Lo volvemos a expresar, leyendo y releyendo, a los popes más poderosos de la política vernácula, la parroquial municipal, provincial, como la nacional, como la latinoamericana. Como la internacional. Es urbi et orbi, ya se lo dijimos, es el corazón del sistema. Usted quiere algo diferente, lo empieza a tener servido en bandeja. Demande, reclame, peticione, denuncie, exprésese ante el judicial, multiplique la acción, desde la ilegitimidad de sus miembros, hasta exigirles que se manifieste formalmente del porqué del abismo entre la  teoría, es decir las leyes u las normas que a ellos los beneficia, y la realidad o la práctica. Atestar los tribunales, para probar que el servicio de justicia es el mejor de los relatos que nos hicieron creer para que creamos el resto, lo subsiguiente.

Usted no lo va a hacer, en cambio ellos, a los que sostiene el poder, lo hacen y mientras usted lee, lo siguen haciendo, esa es la diferencia, confórmese con lo que venga después de la vida, lo ultraterreno, allí donde los cantos de sirena, como la democracia real, como la justicia, son música para sus oídos, este mundo no es para usted, es para ellos. Y no se trata de una lucha de clases, como desde otros ámbitos sectarios le hicieron creer.

El para nosotros viejo, esclerotizado y occiso, universalismo del principio de inocencia que le corresponde a los políticos, posee como uno de sus ejes el fundamento del onus probandi que radica en un viejo aforismo de derecho que expresa que «lo normal se entiende que está probado, lo anormal se prueba». Por tanto, quien invoca algo que rompe el estado de normalidad, debe probarlo («affirmanti incumbit probatio»: ‘a quien afirma, incumbe la prueba’). Básicamente, lo que se quiere decir con este aforismo es que la carga o el trabajo de probar un enunciado debe recaer en aquel que rompe el estado de normalidad (el que afirma poseer una nueva verdad sobre un tema).En Academia, el onus probandi significa que quien realiza una afirmación, tanto positiva («Existen los extraterrestres») como negativa («No existen los extraterrestres»), posee la responsabilidad de probar lo dicho. Entre los métodos para probar un negativo, se encuentran la regla de inferencia lógica modus tollendo tollens («que es la base de la falsación en el método científico») y la reducción al absurdo.

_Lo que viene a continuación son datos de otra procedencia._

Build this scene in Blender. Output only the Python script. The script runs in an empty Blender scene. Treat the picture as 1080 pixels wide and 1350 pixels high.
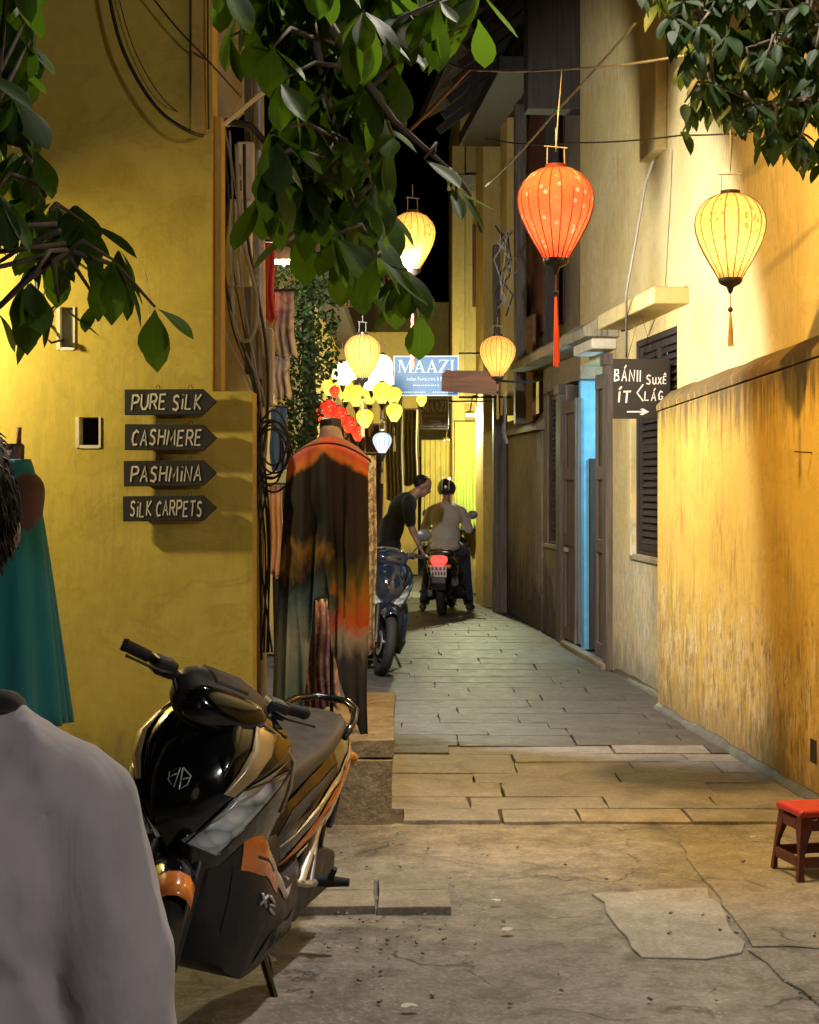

Antes que hablar de “guerras” jurídicas o judiciales (“lawfare”) de abonarlas, propagarlas o promoverlas, proponemos hacer justicia, sobre la justicia y la política.

Tanto la Declaración de los Derechos Humanos como la Convención Americana son claras y explícitas en cuanto a sostener el principio de presunción de inocencia. Acendrado en máximas del derecho como “in dubio pro reo” y “onus probandi” la consagración de esta formulación metodológica (dado que no deja de ser tan solo esto mismo) del derecho a la defensa, surge como reacción a un estadio anterior en el campo del derecho penal, en lo que se dio en llamar el proceso inquisitivo. Transcurridos siglos de aquel entonces, y tras los desequilibrios que producía el uso y abuso del mecanismo modificado, de un tiempo a esta parte (luego de las aberraciones que Occidente perpetró sobre sí mismo en la segunda guerra mundial) consideramos, en el campo del funcionariado político (exclusiva y excluyentemente al que accede haciendo uso de la soberanía delegada o del sistema representativo, mediante lo electoral) que se reinstaure lo que se dio en llamar “juicios de residencia” que consistía en precisamente lo contrario de lo que se sostiene en cuanto a la presunción de inocencia. Partimos de la base, de que lo normal, es decir sobre lo que actúa el derecho, se modificó ostensiblemente, en cuanto al gobierno, la comandancia de la cosa pública. El sujeto pasible de esta modificación sustancial del principio de inocencia que se plantea, es única y excluyentemente el político que habiendo accedido a su condición de tal, por voto popular, meses antes de terminar su faena, será considerado culpable de la figura legal de “democraticidio” en tanto y en cuanto, ante el proceso de su defensa, que tendrá las garantías de siempre y por ende inmodificables, demuestre lo contrario.